USA Stole Money From Afghans’: People Take to Streets of Kabul to Protest US Asset Seizure
Joe Biden signed an executive order Friday allowing for $7 billion in Afghan Central Bank funds in the US to be split in two into a ‘humanitarian trust’ and a fund to pay victims of the 9/11 terror attacks. Afghanistan is the latest nation to fall victim to the US policy of asset pilfering, with Iran and Venezuela previously robbed of billions.
A small group of demonstrators took the streets of Kabul on Saturday to protest Washington’s “illegal” seizure of $7 billion in cash which the previous government had stashed in US banks before Afghanistan was overrun by the Taliban* last summer.
Protesters gathered before the Grand Id Gah Mosque with makeshift cardboard signs, some of them in illegible English, reading “USA stole money from Afghans”, “America is cruel” and “America should give us one million [illegible] people damage.”

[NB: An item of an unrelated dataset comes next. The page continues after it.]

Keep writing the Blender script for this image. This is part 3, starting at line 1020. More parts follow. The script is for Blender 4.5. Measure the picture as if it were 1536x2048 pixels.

In addition to slamming Biden’s decision to use $3.5 billion in Afghan assets for payments to families of American 9/11 victims, protesters demanded financial compensation for the tens of thousands of Afghans who died during the 19+ year war and occupation of their country.
The vast
majority of Afghanistan’s overseas assets abroad have been stuck in limbo in US
banks ever since the NATO-backed government’s collapse last August. Along with
$7 billion in the US, another $2 billion is stashed in Germany, Switzerland and
the United Arab Emirates.
The Taliban blasted the Biden administration over
the "theft" of Afghan assets on Friday, calling his decision a
"showcase of the human and moral decline of the country and people."
Washington
has promised that $3.5 billion of the $7 billion will be put into a
humanitarian trust which will be used to aid the Afghan people. The rest of the
money will remain in the US, pending court rulings on legal claims against the
Taliban by the families of victims of the 11 September 2001 terror attacks.
The United
States holds the Taliban partially responsible for the 9/11 attacks, citing the
group's decision to provide refuge to al-Qaeda* commander and terror mastermind
Osama bin Laden. The Taliban's refusal to hand him over to US authorities
served as a pretext for the US invasion of Afghanistan in 2001. The Taliban maintain to this day that
US officials have yet to show them evidence that bin Laden was responsible for
9/11.
US courts
have not shied away from seizing assets even of countries which had absolutely
nothing to do with 9/11 to pay compensation for the attacks. In 2018, a New
York court ordered $6 billion in Iranian assets
frozen in US banks to be redistributed to 9/11 victims' families, even though
none of the 19 terrorist hijackers were Iranians, and despite Iran's record of battling al-Qaeda, the
Taliban and other jihadist groups.
*The
Taliban is an organization under UN sanctions for terrorist activities.
*A terrorist
group outlawed in Russia and many other countries.